For the 777 businesses that have already received funding, it is a question of when, not if, there will be disclosure. For the remaining 3,000-plus applications in the pipeline, the fair thing would be to give each a chance to opt out if they don’t want their names disclosed.
As to other information contained in the application, the county should be judicious in disclosing information about any single business that might be harmful in relation to a competitor. At press time, an amendment to the county’s contract with VCCF was working its way through the Board of Supervisors.
It seems to us that the best way forward would be for the county and VCCF to reach an agreement on disclosure of the names and an accord on releasing noncompetitive data in the applications.
This is an important lesson in why there should be a bright line between the public sector and the private sector when it comes to financial matters. Everybody likes free money.
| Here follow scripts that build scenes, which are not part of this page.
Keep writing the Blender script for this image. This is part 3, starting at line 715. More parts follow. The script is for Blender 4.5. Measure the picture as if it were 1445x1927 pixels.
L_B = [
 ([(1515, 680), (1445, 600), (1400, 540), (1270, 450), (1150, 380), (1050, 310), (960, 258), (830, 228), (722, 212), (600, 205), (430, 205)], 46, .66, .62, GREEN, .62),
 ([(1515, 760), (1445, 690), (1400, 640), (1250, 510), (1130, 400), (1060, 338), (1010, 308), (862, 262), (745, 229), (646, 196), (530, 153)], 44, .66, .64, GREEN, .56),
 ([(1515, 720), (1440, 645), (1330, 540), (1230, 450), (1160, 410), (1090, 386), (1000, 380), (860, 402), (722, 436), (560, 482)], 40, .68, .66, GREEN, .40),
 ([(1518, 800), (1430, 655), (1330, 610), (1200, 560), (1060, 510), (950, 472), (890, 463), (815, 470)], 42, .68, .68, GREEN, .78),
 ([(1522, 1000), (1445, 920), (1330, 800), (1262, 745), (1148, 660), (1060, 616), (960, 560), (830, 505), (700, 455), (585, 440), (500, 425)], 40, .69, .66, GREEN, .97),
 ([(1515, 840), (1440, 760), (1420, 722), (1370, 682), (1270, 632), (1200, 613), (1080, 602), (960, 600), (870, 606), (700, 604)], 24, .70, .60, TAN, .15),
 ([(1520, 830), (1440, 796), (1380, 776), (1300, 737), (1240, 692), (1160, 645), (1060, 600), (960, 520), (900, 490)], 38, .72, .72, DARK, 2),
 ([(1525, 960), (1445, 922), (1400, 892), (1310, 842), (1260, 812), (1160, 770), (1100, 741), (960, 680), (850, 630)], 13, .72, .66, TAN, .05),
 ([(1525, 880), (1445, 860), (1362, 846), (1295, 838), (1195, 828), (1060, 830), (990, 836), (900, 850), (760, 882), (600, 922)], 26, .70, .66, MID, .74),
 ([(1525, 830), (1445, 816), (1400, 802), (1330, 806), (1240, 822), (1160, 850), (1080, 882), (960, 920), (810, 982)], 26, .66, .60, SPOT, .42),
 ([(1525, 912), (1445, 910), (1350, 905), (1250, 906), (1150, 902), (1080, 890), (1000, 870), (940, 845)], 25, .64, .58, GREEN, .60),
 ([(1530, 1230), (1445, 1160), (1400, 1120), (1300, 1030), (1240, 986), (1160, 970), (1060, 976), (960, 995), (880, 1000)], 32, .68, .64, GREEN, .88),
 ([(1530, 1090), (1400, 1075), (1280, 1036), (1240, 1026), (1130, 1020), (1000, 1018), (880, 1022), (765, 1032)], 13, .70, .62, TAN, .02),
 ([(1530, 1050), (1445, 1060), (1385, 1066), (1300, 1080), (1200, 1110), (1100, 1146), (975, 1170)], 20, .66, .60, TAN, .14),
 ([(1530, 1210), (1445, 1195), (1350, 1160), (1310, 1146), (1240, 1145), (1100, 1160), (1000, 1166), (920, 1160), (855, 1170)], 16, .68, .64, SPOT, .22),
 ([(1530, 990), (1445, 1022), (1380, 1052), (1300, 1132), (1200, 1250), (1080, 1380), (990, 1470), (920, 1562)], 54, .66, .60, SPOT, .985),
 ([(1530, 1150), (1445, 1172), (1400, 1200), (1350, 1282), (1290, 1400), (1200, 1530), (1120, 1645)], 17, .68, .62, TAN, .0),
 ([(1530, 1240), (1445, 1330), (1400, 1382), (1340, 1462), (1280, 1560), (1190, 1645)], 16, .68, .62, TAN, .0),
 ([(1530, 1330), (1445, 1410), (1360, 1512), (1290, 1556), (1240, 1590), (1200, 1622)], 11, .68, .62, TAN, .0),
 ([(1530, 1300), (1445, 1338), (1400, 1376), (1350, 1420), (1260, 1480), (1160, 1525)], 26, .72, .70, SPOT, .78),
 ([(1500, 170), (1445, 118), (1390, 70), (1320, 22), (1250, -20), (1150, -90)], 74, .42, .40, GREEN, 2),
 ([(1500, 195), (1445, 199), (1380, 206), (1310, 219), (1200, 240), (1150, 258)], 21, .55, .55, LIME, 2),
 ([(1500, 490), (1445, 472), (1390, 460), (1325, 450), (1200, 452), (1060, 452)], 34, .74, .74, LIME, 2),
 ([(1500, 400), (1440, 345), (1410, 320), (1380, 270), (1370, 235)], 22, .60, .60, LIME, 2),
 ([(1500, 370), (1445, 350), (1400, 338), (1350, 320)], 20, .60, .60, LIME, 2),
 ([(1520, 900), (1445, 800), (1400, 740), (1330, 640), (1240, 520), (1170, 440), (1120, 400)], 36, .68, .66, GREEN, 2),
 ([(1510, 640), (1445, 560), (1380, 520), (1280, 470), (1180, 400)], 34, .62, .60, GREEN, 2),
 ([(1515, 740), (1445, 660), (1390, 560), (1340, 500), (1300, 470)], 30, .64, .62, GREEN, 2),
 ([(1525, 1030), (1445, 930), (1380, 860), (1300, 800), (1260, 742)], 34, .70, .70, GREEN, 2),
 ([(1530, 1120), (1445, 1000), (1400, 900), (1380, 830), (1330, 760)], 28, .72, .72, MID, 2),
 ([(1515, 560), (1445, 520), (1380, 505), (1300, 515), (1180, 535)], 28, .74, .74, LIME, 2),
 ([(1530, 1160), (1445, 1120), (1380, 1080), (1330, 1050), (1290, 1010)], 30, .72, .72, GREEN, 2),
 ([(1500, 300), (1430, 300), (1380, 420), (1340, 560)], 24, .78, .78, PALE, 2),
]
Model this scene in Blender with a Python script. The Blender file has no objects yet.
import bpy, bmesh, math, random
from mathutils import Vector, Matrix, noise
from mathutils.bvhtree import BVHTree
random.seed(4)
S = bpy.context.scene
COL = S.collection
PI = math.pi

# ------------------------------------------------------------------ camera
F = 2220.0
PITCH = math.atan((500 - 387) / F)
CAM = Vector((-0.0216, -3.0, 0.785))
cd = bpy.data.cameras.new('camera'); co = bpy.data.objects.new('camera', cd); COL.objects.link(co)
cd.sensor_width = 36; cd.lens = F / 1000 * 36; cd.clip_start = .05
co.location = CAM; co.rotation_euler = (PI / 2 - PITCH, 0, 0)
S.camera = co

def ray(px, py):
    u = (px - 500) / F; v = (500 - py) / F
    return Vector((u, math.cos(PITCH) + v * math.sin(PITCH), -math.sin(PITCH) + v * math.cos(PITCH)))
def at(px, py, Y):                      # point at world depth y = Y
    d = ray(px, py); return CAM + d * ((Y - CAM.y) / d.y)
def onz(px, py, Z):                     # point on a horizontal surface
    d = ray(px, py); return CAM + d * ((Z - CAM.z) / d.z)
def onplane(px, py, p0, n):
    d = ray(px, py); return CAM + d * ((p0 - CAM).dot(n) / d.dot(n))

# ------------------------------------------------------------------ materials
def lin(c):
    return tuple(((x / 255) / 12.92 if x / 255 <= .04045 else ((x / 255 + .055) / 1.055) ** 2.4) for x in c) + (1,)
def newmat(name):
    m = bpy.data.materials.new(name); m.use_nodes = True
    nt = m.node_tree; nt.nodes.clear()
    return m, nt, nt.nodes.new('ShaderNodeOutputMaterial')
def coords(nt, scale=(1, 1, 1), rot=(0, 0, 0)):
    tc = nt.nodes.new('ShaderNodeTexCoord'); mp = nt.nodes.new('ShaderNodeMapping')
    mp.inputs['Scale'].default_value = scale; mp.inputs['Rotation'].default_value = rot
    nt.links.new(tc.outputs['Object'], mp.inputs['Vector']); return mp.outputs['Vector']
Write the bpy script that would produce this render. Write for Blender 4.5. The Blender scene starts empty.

But when it comes to grants from public agencies, even free isn’t absolutely free.
OXNARD WELCOMES AMAZON
Amazon’s amoeba-likes spread down the Central Coast accelerated this month with news of a major distribution center in Oxnard and a second facility in Camarillo.
The online retail and media behemoth has been operating a technology hub in San Luis Obispo for years that has at times hosted both Amazon Prime and some media operations. It made a splash in downtown Santa Barbara with its Alexa hub that now occupies the former Saks Fifth Avenue store.
And its distribution hub in Oxnard, long in the works, will complement a large facility in Newbury Park. Amazon’s move to Oxnard comes amid a revamped city government that’s is setting new priorities for economic development and making strides in terms of transparency.
It also reflects huge infrastructure investments made over 20 years to improve transit on the Highway 101 corridor. Oxnard is getting its due.